Lucrecia Martel's North Terminal is exclusively showing on MUBI starting July 20, 2022 in most countries in the series Brief Encounters, as well as Turn It Up: Music on Film.
Musical gatherings are frequent at home. Julieta is a singer, the type of singer who suffers when not singing. We live in the outskirts of Salta, in a place I’ve been coming to since I was ten. It was here that I filmed my first Westerns with my siblings.

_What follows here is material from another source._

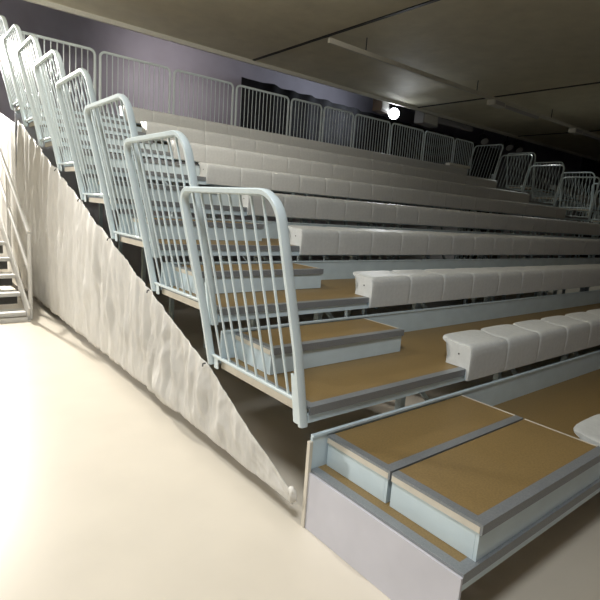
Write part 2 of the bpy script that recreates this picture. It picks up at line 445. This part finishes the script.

In the Argentine North, it’s easier to remember this is an Indigenous continent. Copla singing, with a caja, a small handheld drum, is a fundamental tradition in this area. It is mostly women who sing coplas, while herding animals in the hills, or in gatherings. Coplas can be about sad things, happy things, very sexual things. They are usually sung in the first person. The coplera sings a few lines, which the rest will then repeat as a refrain. It is not about taking the place of the other person and understanding, but about being the other person in their joy, their pain. Mariana Carrizo is a coplera from the Calchaquí Valleys, as is Lorena Carpanchay. It’s an area where Indigenous communities were not brought down. Mariana is a copla star with a sharp tongue. Lorena began her career not too long ago. She is the first trans coplera of the Calchaquí Valleys. She still lives up in the hills, herding her animals and traveling to tell the adventures of other traviarcas like her.
When we moved to La Calderilla, we met Mar and Mac, the Whiskys. They are the girls sitting in the car while one of their songs plays in the background. They make noise music. They like to use machines. The whole process of moving here was easier with them, because they take care of our realm when we are away for work.
And Biyami is another friend we met in the street. She is trap artist from a neighborhood with some issues in terms of the future.
We went for a walk with Julieta, thinking of what we would do when the filmmaking equipment arrived, choosing locations. It’s like stepping out into the garden to see what is growing.
It’s a celebration. When people come together, divinity appears, which is not necessarily a good thing. Divinity can be terrible.